I took a taxi, and drove to the corner of that street, where I found a dense crowd observing the affair as far as they dared peer round the angle of the walls from adjoining streets. Heedless at the moment of danger, which seemed to me ridiculous, I stood boldly opposite Sidney Street and looked down its length of houses. Immediately in front of me four soldiers of one of the Guards’ regiments lay on their stomachs, protected from the dirt of the road by newspaper “sandwich” boards, firing their rifles at a house halfway down the street. Another young Guardsman, leaning against a wall, took random shots at intervals while he smoked a woodbine. As I stood near him, he winked and said, “What a game!”

It was something more than a game. Bullets were flicking off the wall like peas, plugging holes into the dirty yellow brick, and ricocheting fantastically. One of them took a neat chip out of a policeman’s helmet, and he said, “Well, I’ll be blowed!” and laughed in a foolish way. It was before the war, when we learned to know more about the meaning of bullets.

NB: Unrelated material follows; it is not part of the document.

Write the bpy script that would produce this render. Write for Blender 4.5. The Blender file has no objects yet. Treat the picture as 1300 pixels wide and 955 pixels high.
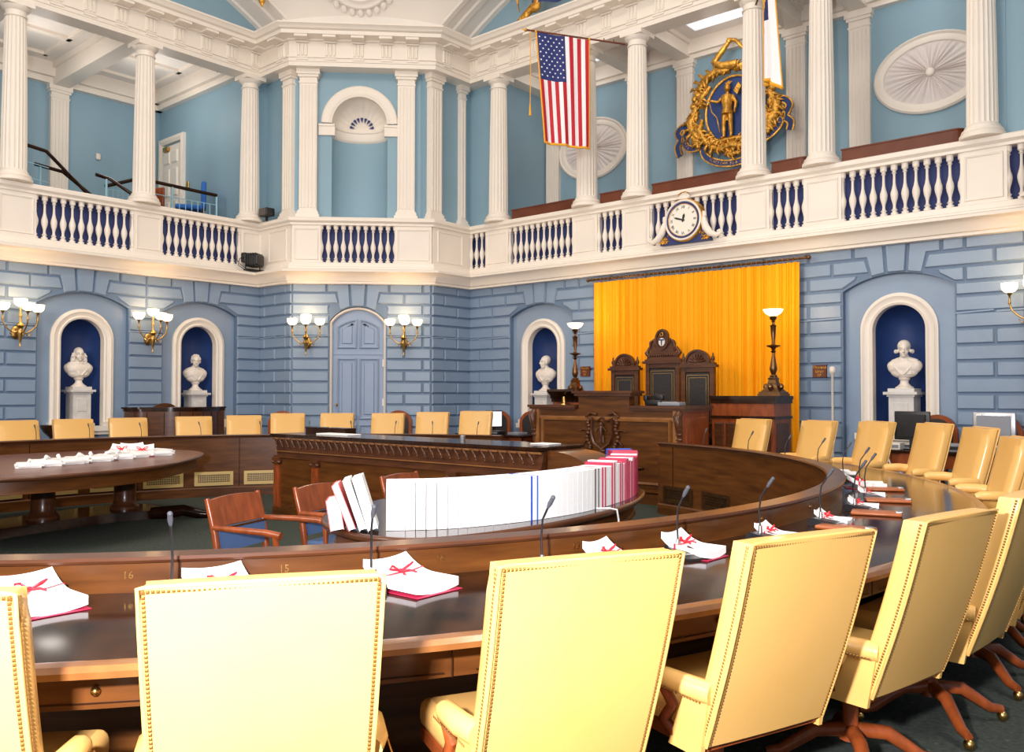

Another struck a stick on which a journalistic friend of mine was leaning in an easy, graceful way. His support and his dignity suddenly departed from him.

“That’s funny!” he said, seriously, as he saw his stick neatly cut in half at his feet.

A cinematograph operator, standing well inside Sidney Street, was winding his handle vigorously, quite oblivious of the whiz of bullets which were being fired at a slanting angle from the house, which seemed to be the target of the prostrate Guardsmen.

A large police inspector, of high authority, shouted a command to his men.

“What’s all that nonsense? Clear the people back! Clear ’em right back! We don’t want a lot of silly corpses lying round.”

A cordon of police pushed back the dense crowd, treading on the toes of those who would not move fast enough.

I found myself in a group of journalists.

“Get back there!” shouted the police.